With a quiet intensity over the last 12 years, Strategy has proven himself to be an incredibly resourceful and rewarding musician in both group settings and as a solo artist. In the latter guise, this Portland producer/multi-instrumentalist (aka Paul Dickow) has released a prolific amount of excellent work for quality indie labels such as Kranky, Orac, 100% Silk, Endless Flight, and Entr'acte, putting a cerebral yet sensual spin on dub, ambient, post rock, and house music.

For his Further Records debut, Noise Tape Self, Strategy delves ever deeper into his more ambient inclinations and experiments with tape loops. Most of the six tracks bear titles more suited for a library record, but Noise Tape Self lacks library music's faceless functionality; rather, it's an immersive soundtrack to stimulating one's imagination or losing one's bearings. Dickow says he became obsessed with making tape music in 2008, after tiring of using the computer as his main instrument.
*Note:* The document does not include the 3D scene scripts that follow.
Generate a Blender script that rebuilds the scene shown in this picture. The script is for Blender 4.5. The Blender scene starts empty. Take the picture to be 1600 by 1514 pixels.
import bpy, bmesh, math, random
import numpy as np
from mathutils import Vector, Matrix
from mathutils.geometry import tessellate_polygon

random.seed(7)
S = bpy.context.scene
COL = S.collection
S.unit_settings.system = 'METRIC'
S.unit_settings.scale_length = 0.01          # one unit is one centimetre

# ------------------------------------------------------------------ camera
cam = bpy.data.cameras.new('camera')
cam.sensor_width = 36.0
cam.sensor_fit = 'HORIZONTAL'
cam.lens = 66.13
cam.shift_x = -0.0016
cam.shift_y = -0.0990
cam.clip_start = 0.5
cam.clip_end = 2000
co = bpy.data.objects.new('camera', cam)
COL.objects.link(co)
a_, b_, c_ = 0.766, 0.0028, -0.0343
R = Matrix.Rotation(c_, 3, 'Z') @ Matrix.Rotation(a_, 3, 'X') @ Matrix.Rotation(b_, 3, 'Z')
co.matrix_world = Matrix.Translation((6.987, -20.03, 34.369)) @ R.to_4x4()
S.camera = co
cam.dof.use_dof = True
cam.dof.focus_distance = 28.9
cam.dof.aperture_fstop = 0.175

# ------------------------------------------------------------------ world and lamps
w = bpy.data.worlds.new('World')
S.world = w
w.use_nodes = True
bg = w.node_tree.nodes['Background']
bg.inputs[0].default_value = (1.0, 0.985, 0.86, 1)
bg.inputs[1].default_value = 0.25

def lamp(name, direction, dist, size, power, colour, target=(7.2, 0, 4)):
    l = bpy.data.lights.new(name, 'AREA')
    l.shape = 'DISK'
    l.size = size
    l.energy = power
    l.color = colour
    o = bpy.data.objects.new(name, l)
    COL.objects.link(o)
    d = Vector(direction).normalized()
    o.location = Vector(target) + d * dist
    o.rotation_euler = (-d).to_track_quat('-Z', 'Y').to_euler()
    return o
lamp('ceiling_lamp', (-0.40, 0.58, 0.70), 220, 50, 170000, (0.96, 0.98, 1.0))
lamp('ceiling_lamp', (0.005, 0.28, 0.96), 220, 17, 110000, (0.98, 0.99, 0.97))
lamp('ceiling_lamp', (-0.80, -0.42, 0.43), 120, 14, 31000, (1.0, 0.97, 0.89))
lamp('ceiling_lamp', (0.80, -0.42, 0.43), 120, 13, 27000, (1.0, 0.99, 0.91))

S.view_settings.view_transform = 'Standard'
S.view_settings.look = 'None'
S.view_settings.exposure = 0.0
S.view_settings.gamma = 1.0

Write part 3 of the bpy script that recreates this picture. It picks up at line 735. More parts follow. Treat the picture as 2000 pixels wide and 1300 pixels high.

Fellow Portland producer/ingenious gear-tinkerer David Chandler (Solenoid) taught Dickow “how to make a tape loop that could be put inside a cassette tape. I got really into this, and got a 4 track, knowing this would allow me to have four synchronized loops per tape. I would then run each channel through a series of effects and 'perform' live mixes using the loops. I alternated between using source material of my own devising and using whatever source material happened to be on the cassettes I was hacking.”

Noise Tape Self kicks off with "Awesome Piano," in which a fragment of a beautiful piano motif gets overwhelmed by a glorious vortex of static and distortion. We're immediately submerged in Strategy's alluring and disorienting world, where rupture and rapture converge. "Cassette Loop" is a gorgeous ambient piece with a lulling, aquatic quality that recalls such masters of uneasy listening as Rapoon, O Yuki Conjugate, and Aube. The self-descriptive "Ominous Lovely Piano" is a ghostly, microcosmic form of dub, an ultimate kind of headphone music of deep psychedelic interiority that's reminiscent of Paul Schütze's 1996 masterpiece, Apart. The hypnotic/amniotic ambience of "Lovely Loop" whispers of a peaceful eternity; this track could be an important step toward a new, improved strain of New Age. The album closes with "Rhen's Loop"; here's where the album really soars into the stratosphere and grows surreal wings. A five-dimensional headfuck of what sounds like analog-synth growls and whirs and desolate drones, "Rhen's Loop" is Doppler-effected and disorienting, like a more somber take on Conrad Schnitzler's Ballet Statique. With Noise Tape Self, Strategy has found a way to build works of compelling, intimate grandeur with some of the humblest of sonic atoms. It's an alchemical wonder.